Removing Sending Unit

The fuel level sending unit is held in by this ring. A simple counter-clockwise twist, aligning the cutouts, and the ring is removed, along with the sending unit.

Removal

Removing the ring.

Sending Unit Withdrawal

Here is the corroded sending unit coming out of the tank.

Sending Unit

This is what the sending unit looks like.

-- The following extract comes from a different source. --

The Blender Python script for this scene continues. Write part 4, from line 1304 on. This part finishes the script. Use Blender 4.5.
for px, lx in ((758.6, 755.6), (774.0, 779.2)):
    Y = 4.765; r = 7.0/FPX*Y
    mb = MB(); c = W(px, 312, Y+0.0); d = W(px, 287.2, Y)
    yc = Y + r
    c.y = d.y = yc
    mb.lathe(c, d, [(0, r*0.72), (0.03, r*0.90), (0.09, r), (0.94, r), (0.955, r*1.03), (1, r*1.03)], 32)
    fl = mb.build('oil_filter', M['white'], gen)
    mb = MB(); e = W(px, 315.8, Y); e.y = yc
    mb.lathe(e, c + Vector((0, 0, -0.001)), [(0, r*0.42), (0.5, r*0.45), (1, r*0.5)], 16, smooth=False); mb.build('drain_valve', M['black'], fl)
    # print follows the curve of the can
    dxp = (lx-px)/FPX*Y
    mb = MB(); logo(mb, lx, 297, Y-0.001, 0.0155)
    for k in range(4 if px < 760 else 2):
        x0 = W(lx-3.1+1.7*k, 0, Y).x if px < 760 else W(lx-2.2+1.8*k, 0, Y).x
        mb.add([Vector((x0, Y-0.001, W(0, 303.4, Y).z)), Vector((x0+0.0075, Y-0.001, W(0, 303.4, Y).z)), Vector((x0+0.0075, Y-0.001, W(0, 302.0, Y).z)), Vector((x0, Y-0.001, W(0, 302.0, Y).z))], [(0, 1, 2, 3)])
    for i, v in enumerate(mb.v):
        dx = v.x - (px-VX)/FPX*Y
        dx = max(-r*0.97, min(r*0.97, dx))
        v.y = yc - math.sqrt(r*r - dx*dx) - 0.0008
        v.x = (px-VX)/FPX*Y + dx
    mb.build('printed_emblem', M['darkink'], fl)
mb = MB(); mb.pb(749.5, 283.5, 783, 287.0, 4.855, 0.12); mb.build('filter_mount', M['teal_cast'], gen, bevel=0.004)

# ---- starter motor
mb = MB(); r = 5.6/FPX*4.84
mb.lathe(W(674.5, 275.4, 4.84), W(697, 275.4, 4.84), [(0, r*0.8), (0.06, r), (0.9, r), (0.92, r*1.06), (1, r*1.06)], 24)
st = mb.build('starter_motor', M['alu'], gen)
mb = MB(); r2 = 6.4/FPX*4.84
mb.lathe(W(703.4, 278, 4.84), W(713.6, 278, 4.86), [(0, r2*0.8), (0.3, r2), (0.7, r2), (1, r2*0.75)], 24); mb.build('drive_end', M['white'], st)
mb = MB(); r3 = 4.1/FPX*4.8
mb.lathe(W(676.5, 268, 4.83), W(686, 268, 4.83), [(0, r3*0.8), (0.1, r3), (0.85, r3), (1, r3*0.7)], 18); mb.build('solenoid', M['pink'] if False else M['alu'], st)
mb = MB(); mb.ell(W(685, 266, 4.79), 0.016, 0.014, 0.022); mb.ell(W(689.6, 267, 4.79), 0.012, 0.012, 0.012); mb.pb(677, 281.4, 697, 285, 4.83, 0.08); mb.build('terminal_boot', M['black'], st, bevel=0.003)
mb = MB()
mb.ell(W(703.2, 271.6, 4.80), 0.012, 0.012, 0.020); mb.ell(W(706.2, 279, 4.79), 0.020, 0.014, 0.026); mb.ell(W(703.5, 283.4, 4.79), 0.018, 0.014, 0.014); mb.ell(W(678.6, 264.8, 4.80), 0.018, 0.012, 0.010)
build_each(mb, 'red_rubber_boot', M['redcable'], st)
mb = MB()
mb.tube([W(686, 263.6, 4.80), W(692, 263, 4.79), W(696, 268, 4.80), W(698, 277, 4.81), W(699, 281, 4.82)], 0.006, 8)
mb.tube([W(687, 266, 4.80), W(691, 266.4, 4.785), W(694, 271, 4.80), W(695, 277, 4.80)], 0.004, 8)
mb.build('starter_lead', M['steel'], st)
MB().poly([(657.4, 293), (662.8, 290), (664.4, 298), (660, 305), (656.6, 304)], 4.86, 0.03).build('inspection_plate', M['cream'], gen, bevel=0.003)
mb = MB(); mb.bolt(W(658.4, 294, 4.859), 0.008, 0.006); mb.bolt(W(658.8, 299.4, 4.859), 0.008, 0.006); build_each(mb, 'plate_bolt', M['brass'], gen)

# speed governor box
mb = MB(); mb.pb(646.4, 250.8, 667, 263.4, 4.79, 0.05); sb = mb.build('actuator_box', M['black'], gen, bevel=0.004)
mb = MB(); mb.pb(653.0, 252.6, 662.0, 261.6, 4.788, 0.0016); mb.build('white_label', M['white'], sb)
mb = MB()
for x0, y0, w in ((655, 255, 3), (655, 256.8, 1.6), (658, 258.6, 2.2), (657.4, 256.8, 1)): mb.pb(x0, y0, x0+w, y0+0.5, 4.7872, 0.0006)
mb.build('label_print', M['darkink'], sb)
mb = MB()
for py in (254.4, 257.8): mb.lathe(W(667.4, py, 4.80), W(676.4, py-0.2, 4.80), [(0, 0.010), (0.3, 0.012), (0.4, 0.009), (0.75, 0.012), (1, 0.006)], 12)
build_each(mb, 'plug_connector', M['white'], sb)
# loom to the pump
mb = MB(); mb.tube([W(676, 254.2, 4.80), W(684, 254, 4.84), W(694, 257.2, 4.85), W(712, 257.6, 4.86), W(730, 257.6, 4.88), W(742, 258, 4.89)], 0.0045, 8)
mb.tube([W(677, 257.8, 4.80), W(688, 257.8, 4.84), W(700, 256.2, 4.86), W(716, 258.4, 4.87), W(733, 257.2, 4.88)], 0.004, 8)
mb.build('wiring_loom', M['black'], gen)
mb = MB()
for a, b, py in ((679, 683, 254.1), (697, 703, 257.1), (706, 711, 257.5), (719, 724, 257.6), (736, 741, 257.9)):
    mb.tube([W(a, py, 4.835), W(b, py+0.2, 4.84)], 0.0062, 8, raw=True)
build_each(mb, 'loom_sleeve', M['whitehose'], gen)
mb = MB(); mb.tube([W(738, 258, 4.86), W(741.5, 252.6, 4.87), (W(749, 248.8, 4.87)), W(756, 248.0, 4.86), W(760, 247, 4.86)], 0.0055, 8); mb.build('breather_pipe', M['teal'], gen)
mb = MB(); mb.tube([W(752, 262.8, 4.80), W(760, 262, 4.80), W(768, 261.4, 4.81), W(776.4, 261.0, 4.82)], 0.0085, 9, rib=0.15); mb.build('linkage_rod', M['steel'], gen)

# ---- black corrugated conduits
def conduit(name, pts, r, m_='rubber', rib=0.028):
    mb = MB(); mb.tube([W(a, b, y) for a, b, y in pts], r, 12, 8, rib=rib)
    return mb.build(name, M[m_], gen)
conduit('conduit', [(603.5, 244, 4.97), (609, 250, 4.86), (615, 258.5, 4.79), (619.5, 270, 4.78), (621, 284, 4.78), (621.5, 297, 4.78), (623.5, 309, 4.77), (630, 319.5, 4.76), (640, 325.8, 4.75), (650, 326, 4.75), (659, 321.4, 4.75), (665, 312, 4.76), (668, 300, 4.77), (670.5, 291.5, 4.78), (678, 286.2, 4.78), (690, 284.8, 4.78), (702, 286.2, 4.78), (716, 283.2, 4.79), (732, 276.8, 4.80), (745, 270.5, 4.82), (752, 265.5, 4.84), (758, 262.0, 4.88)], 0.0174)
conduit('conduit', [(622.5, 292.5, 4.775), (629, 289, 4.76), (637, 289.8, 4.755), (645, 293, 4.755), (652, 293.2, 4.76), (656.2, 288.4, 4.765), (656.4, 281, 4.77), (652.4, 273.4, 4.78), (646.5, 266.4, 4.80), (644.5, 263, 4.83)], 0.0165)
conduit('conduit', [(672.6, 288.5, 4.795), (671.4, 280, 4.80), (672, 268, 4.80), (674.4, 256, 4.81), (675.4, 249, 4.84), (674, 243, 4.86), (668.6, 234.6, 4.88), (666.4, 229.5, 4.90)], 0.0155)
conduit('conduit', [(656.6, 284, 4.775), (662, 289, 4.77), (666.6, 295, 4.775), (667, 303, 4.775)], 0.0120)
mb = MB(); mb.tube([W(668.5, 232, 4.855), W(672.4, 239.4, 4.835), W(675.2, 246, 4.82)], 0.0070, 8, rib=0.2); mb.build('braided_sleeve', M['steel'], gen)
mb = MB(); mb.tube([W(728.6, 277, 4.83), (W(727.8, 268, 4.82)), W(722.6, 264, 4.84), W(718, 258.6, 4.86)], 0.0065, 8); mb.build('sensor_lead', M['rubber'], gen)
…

A simple barrel-style float monitors the level of the fuel, and is attached to a box which, no doubt, houses a rheostat that tells the gauge how high the float is in the tank.

Rubber Seal

Under the sending unit is a round, rubber seal to prevent fuel leaks.

Tape Seal

In order to get the sending unit hole sealed up, I used duct tape to cover the rubber seal completely, trimmed the excess, then replaced the seal and tightened the ring.

Fuel Line Seal

To prevent small lines from becoming clogged with the sealer, I ran electrical wire down the lines and duct taped the ends up. For the large fuel line, I used 8 or 10 gauge stereo wire.

Taped

Here is a fuel line, with the end taped over.

Marine Cleaning

Extensive washing with 50/50 hot water and Marine Clean cleans out the varnish and crud that has collected in the tanks over a period of 20 or so years... Several hours were spent shaking the tanks up, setting them for some time on one side after another, draining them, and doing it all again until the solution came out clean.

Metal Ready

Metal Ready is poured into the tanks un-diluted. This will etch the surface of the insides, as well as treat any rust that may be inside the tanks (in my case, there was some rust that I could see near the seams).

Turning

As with the Marine Clean, the solution needs to be sloshed around, and set on various sides to work at the surfaces.

Guinnea Pig

Since I didn't get before and after pictures of the insides of the tanks, I wanted to have some sort of gauge as to how well the Metal Ready works. This was my trusty test sample.

Dirty Stuff

I emptied the tanks of the Metal Ready, and you can see that there is a notable color change (virgin Metal Ready is a light blue, not this dark green).

After

You can see here the difference between the part of the pipe that was immersed, and the part that wasn't. This was after sitting in "spent" Metal Ready for about an hour and a half.

The Look of Metal

Here is the sealant. You must stir it (not shake it!) to mix the contents. Make sure that your working environment is AT LEAST 72 degrees F in order to get a good coating. Colder working conditions do not give optimum results.

The Can

Here it is, the product that holds all hope for hopeless gas tanks.

Pour It In

I decided to use a cheap funnel to pour the sealer into the tank. This minimized the mess (and it looked cool against the red funnel!)...

Slosh It Around

I spent about 20 minutes of slowly rotating the tank in ALL directions. The material is pretty thin (watery), so gets around pretty well. 20 minutes was definitely enough time to coat the inside thoroughly.

Looking Inside

From the outside, you can kind of see the new coating on the inside.